Observed peaks result from short-distance $D ar D^*$ pairs, bound or unbound.

Abstract

The lineshapes of specific production experiments of the exotic state such as $X(3872)$ with $J^{PC}=1^{++}$ quantum numbers involving triangle singularities have been found to become highly sensitive to the binding energy of weakly bound states, thus offering in principle the opportunity of benchmark determinations. We critically analyze recent proposals to extract accurately and precisely the $X(3872)$ mass, which overlook an important physical effect by regarding their corresponding production lineshapes as a sharp mass distribution and, thus, neglecting the influence of initial nearby continuum states in the $1^{++}$ channel.
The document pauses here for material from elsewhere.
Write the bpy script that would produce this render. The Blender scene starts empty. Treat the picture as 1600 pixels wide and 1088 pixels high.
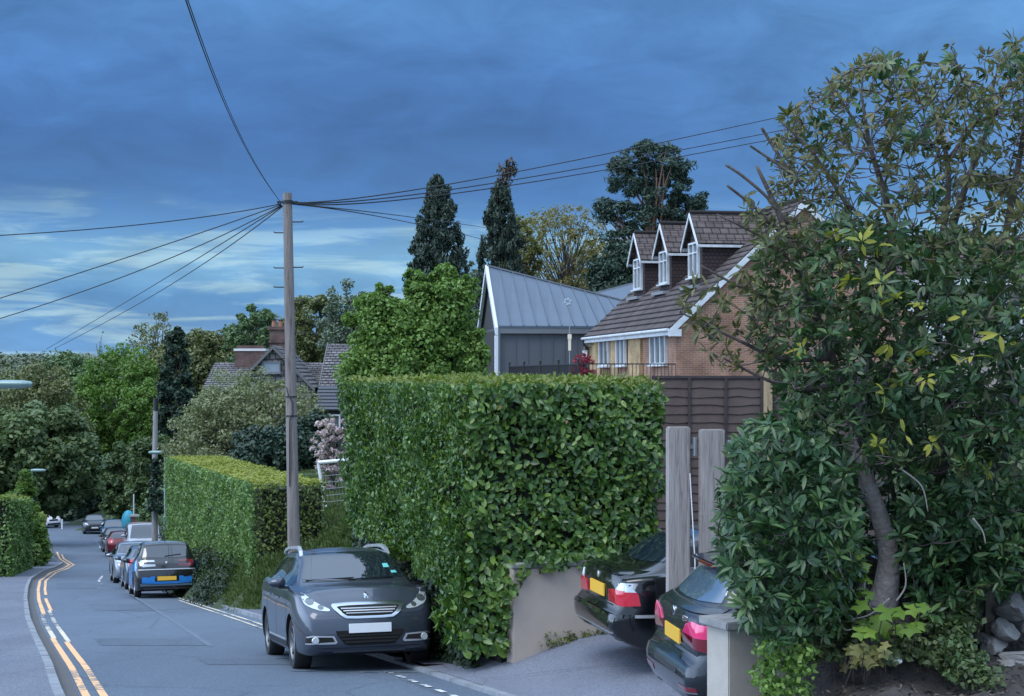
import bpy, bmesh, math, random
import numpy as np
from mathutils import Vector, Matrix
from mathutils.bvhtree import BVHTree

SC = bpy.context.scene
COL = SC.collection
R = math.radians
random.seed(7)
RNG = np.random.default_rng(11)

# ------------------------------------------------------------------ camera
F, CX, HZ, EYE = 2500.0, 800.0, 588.0, 1.6          # focal length and horizon in 1600 px photo units
cam_d = bpy.data.cameras.new('camera')
cam = bpy.data.objects.new('camera', cam_d)
COL.objects.link(cam)
cam.location = (0, 0, EYE)
cam.rotation_euler = (R(90), 0, 0)
cam_d.sensor_width = 36.0
cam_d.lens = F / 1600 * 36.0
cam_d.shift_y = (HZ - 544) / 1600
cam_d.clip_start = 0.1
cam_d.clip_end = 5000
SC.camera = cam

# ------------------------------------------------------------------ light and exposure
SC.view_settings.view_transform = 'Standard'
SC.view_settings.look = 'None'
SC.view_settings.exposure = 1.22
SC.view_settings.gamma = 1.0
SUN_EL, SUN_AZ = 58.0, 215.0                          # azimuth clockwise from +Y (view direction)
sun_d = bpy.data.lights.new('sun', 'SUN')
sun_d.energy = 0.8
sun_d.angle = R(35)
sun_d.color = (1.0, 0.97, 0.93)
sun = bpy.data.objects.new('sun', sun_d)
COL.objects.link(sun)
_sd = Vector((math.sin(R(SUN_AZ)) * math.cos(R(SUN_EL)), math.cos(R(SUN_AZ)) * math.cos(R(SUN_EL)), math.sin(R(SUN_EL))))
sun.rotation_euler = (-_sd).to_track_quat('-Z', 'Y').to_euler()
SKY_GAIN = 1.0 / 2 ** 1.15

world = bpy.data.worlds.new('World')
SC.world = world
world.use_nodes = True


def lin(r, g, b):
    f = lambda c: (c / 255 / 12.92) if c / 255 <= 0.04045 else ((c / 255 + 0.055) / 1.055) ** 2.4
    return (f(r), f(g), f(b), 1.0)


class NT:
    """small wrapper to wire node trees"""
    def __init__(s, tree):
        s.t = tree
        tree.nodes.clear()

    def n(s, typ, ins=None, **kw):
        nd = s.t.nodes.new(typ)
        for k, v in kw.items():
            setattr(nd, k, v)
        for k, v in (ins or {}).items():
            sock = nd.inputs[k]
            if isinstance(v, bpy.types.NodeSocket):
                s.t.links.new(v, sock)
            else:
                sock.default_value = v
        return nd

    def m(s, op, a, b=0.0, c=None):
        d = {0: a, 1: b}
        if c is not None:
            d[2] = c
        return s.n('ShaderNodeMath', d, operation=op).outputs[0]

    def ramp(s, fac, stops, interp='LINEAR'):
        nd = s.n('ShaderNodeValToRGB', {'Fac': fac})
        cr = nd.color_ramp
        cr.interpolation = interp
        while len(cr.elements) > 1:
            cr.elements.remove(cr.elements[-1])
        cr.elements[0].position, cr.elements[0].color = stops[0]
        for p, c in stops[1:]:
            e = cr.elements.new(p)
            e.color = c
        return nd.outputs['Color']

    def mix(s, fac, a, b, typ='MIX'):
        nd = s.n('ShaderNodeMix', data_type='RGBA', blend_type=typ)
        for i, v in ((0, fac), (6, a), (7, b)):
            if isinstance(v, bpy.types.NodeSocket):
                s.t.links.new(v, nd.inputs[i])
            else:
                nd.inputs[i].default_value = v
        return nd.outputs[2]


def build_world():
    t = NT(world.node_tree)
    d = t.n('ShaderNodeTexCoord').outputs['Generated']
    sp = t.n('ShaderNodeSeparateXYZ', {0: d})
    x, y, z = sp.outputs
    az = t.m('ARCTAN2', x, y)
    el = t.m('ARCSINE', z)
    # broad cloud masses
    v1 = t.n('ShaderNodeCombineXYZ', {0: t.m('MULTIPLY', az, 5.0), 1: t.m('MULTIPLY', el, 16.0), 2: 3.7}).outputs[0]
    n1 = t.n('ShaderNodeTexNoise', {'Vector': v1, 'Scale': 1.0, 'Detail': 4.0, 'Roughness': 0.5}).outputs['Fac']
    # thin streaks near the horizon
    v2 = t.n('ShaderNodeCombineXYZ', {0: t.m('MULTIPLY', az, 9.0), 1: t.m('MULTIPLY', el, 75.0), 2: 1.3}).outputs[0]
    n2 = t.n('ShaderNodeTexNoise', {'Vector': v2, 'Scale': 1.0, 'Detail': 9.0, 'Roughness': 0.60, 'Distortion': 0.6}).outputs['Fac']
    # finer billow in the deck
    v3 = t.n('ShaderNodeCombineXYZ', {0: t.m('MULTIPLY', az, 16.0), 1: t.m('MULTIPLY', el, 40.0), 2: 9.1}).outputs[0]
    n3 = t.n('ShaderNodeTexNoise', {'Vector': v3, 'Scale': 1.0, 'Detail': 9.0, 'Roughness': 0.60, 'Distortion': 0.5}).outputs['Fac']
    el2 = t.m('ADD', el, t.m('MULTIPLY', t.m('SUBTRACT', n1, 0.5), 0.05))
    el2 = t.m('ADD', el2, t.m('MULTIPLY', t.m('SUBTRACT', n3, 0.5), 0.026))
    # the deck edge lies lower on the viewer's left and higher on the right
    el2 = t.m('ADD', el2, t.m('MULTIPLY', t.m('MAXIMUM', t.m('MINIMUM', az, 0.6), -0.1), -0.02))
    S = 1 / 0.30
    base = t.ramp(t.m('MULTIPLY', el2, S), [
        (0.0, lin(122, 168, 214)), (0.02 * S, lin(106, 158, 212)), (0.045 * S, lin(92, 152, 208)), (0.062 * S, lin(112, 168, 214)),
        (0.080 * S, lin(118, 172, 214)), (0.096 * S, lin(92, 146, 202)), (0.110 * S, lin(74, 125, 188)), (0.145 * S, lin(68, 116, 180)),
        (0.19 * S, lin(74, 123, 187)), (0.235 * S, lin(86, 139, 200)), (0.29 * S, lin(88, 142, 204))])
    # bright gaps between the streaks
    gap = t.n('ShaderNodeMapRange', {'Value': n2, 'From Min': 0.44, 'From Max': 0.62}, interpolation_type='SMOOTHSTEP').outputs[0]
    b1 = t.n('ShaderNodeMapRange', {'Value': el2, 'From Min': 0.010, 'From Max': 0.022}, interpolation_type='SMOOTHSTEP').outputs[0]
    b2 = t.n('ShaderNodeMapRange', {'Value': el2, 'From Min': 0.112, 'From Max': 0.082}, interpolation_type='SMOOTHSTEP').outputs[0]
    band = t.m('MULTIPLY', t.m('MULTIPLY', b1, b2), gap)
    base = t.mix(t.m('MULTIPLY', band, 0.95), base, lin(164, 204, 226))
    # lighter blue towards the right
    rt = t.n('ShaderNodeMapRange', {'Value': az, 'From Min': 0.02, 'From Max': 0.30}, interpolation_type='SMOOTHSTEP').outputs[0]
    rn = t.m('MULTIPLY', rt, t.n('ShaderNodeMapRange', {'Value': n3, 'From Min': 0.35, 'From Max': 0.65}).outputs[0])
    base = t.mix(t.m('ADD', t.m('MULTIPLY', rt, 0.35), t.m('MULTIPLY', rn, 0.18)), base, lin(106, 164, 220))
    # billow contrast
    bil = t.n('ShaderNodeMapRange', {'Value': n3, 'From Min': 0.3, 'From Max': 0.7, 'To Min': 0.82, 'To Max': 1.10}).outputs[0]
    bil = t.m('MULTIPLY', bil, t.n('ShaderNodeMapRange', {'Value': n1, 'From Min': 0.3, 'From Max': 0.7, 'To Min': 0.86, 'To Max': 1.12}).outputs[0])
    base = t.mix(1.0, base, t.n('ShaderNodeCombineColor', {0: bil, 1: bil, 2: bil}).outputs[0], 'MULTIPLY')
    # clouds overhead and behind the viewer let more light through
    up = t.n('ShaderNodeMapRange', {'Value': el, 'From Min': 0.30, 'From Max': 0.95}, interpolation_type='SMOOTHSTEP').outputs[0]
    bk = t.n('ShaderNodeMapRange', {'Value': y, 'From Min': 0.45, 'From Max': -0.7}, interpolation_type='SMOOTHSTEP').outputs[0]
    lf = t.n('ShaderNodeMapRange', {'Value': x, 'From Min': -0.42, 'From Max': -0.95}, interpolation_type='SMOOTHSTEP').outputs[0]
    br = t.m('MAXIMUM', up, t.m('MAXIMUM', t.m('MULTIPLY', bk, 0.55), t.m('MULTIPLY', lf, 1.0)))
    base = t.mix(br, base, (0.66 * 1.9, 0.87 * 1.9, 1.19 * 1.9, 1))
    lg = t.m('ADD', 1.0, t.m('MULTIPLY', lf, 0.7))
    base = t.mix(1.0, base, t.n('ShaderNodeCombineColor', {0: lg, 1: lg, 2: lg}).outputs[0], 'MULTIPLY')
    base = t.mix(1.0, base, (SKY_GAIN, SKY_GAIN, SKY_GAIN, 1), 'MULTIPLY')
    bg1 = t.n('ShaderNodeBackground', {'Color': base, 'Strength': 1.0})
    sky = t.n('ShaderNodeTexSky', sky_type='NISHITA', sun_disc=False, sun_elevation=R(SUN_EL), sun_rotation=R(SUN_AZ))
    bg2 = t.n('ShaderNodeBackground', {'Color': sky.outputs[0], 'Strength': 0.06})
    mx = t.n('ShaderNodeMixShader', {0: 0.94, 1: bg2.outputs[0], 2: bg1.outputs[0]})
    out = t.n('ShaderNodeOutputWorld', {'Surface': mx.outputs[0]})


build_world()
SC.cycles.use_denoising = True
SC.cycles.max_bounces = 6
SC.cycles.diffuse_bounces = 3
SC.cycles.transparent_max_bounces = 4
SC.cycles.use_adaptive_sampling = True

# ------------------------------------------------------------------ materials
MATS = {}


def mat(name, color, rough=0.7, metal=0.0, spec=0.5, coat=0.0, bump=None, noise=None, emit=None):
    """noise=(scale, amount, second colour or None); bump=(scale, strength, distance)"""
    if name in MATS:
        return MATS[name]
    m = bpy.data.materials.new(name)
    m.use_nodes = True
    t = NT(m.node_tree)
    col = (*color[:3], 1.0)
    tc = t.n('ShaderNodeTexCoord').outputs['Object']
    csock = col
    if noise:
        nz = t.n('ShaderNodeTexNoise', {'Vector': tc, 'Scale': noise[0], 'Detail': 6.0, 'Roughness': 0.6}).outputs['Fac']
        f = t.n('ShaderNodeMapRange', {'Value': nz, 'From Min': 0.3, 'From Max': 0.7}).outputs[0]
        if len(noise) > 2 and noise[2]:
            csock = t.mix(t.m('MULTIPLY', f, noise[1]), col, (*noise[2][:3], 1))
        else:
            a = noise[1]
            csock = t.mix(f, tuple(c * (1 - a) for c in col[:3]) + (1,), tuple(min(1, c * (1 + a)) for c in col[:3]) + (1,))
    b = t.n('ShaderNodeBsdfPrincipled', {'Base Color': csock, 'Roughness': rough, 'Metallic': metal, 'Specular IOR Level': spec, 'Coat Weight': coat, 'Coat Roughness': 0.03})
    if bump:
        nz = t.n('ShaderNodeTexNoise', {'Vector': tc, 'Scale': bump[0], 'Detail': 5.0}).outputs['Fac']
        bp = t.n('ShaderNodeBump', {'Height': nz, 'Strength': bump[1], 'Distance': bump[2]})
        t.t.links.new(bp.outputs[0], b.inputs['Normal'])
    if emit:
        b.inputs['Emission Color'].default_value = (*emit[:3], 1)
        b.inputs['Emission Strength'].default_value = emit[3]
    t.n('ShaderNodeOutputMaterial', {'Surface': b.outputs[0]})
    MATS[name] = m
    return m


GAIN = {'maple': 1.95, 'bright_green': 1.15, 'valley_green': 1.5, 'mid_green': 1.55, 'hawthorn': 1.5, 'olive': 1.5, 'oak_spring': 1.4, 'oak_green': 1.4, 'hedge_small': 1.65, 'hedge_small_shade': 1.3, 'cypress': 1.25, 'pine': 1.3, 'blue_green': 1.4, 'laurel': 1.3, 'lime_hedge': 1.25, 'far_wood': 1.5, 'dark_evergreen': 1.3, 'rhododendron': 1.3, 'rhododendron_mid': 1.2, 'rhododendron_upper': 1.15}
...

The inclusion of these states implies an effective cancellation mechanism which operates at the current and finite experimental resolution of the detectors so that one cannot distinguish between the $1^{++}$ bound-state and nearby $D \bar D^*$ continuum states with the same quantum numbers. In particular, we show that the lineshape for resolutions above 1 MeV becomes rather insensitive to the binding energy unless high statistics is considered. The very existence of the observed bumps is a mere consequence of short distance correlated $\bar D D^*$ pairs, bound or unbound. The cancellation also provides a natural explanation for a recent study reporting missing but unknown decay channels in an absolute branching ratio global analysis of the $X(3872)$.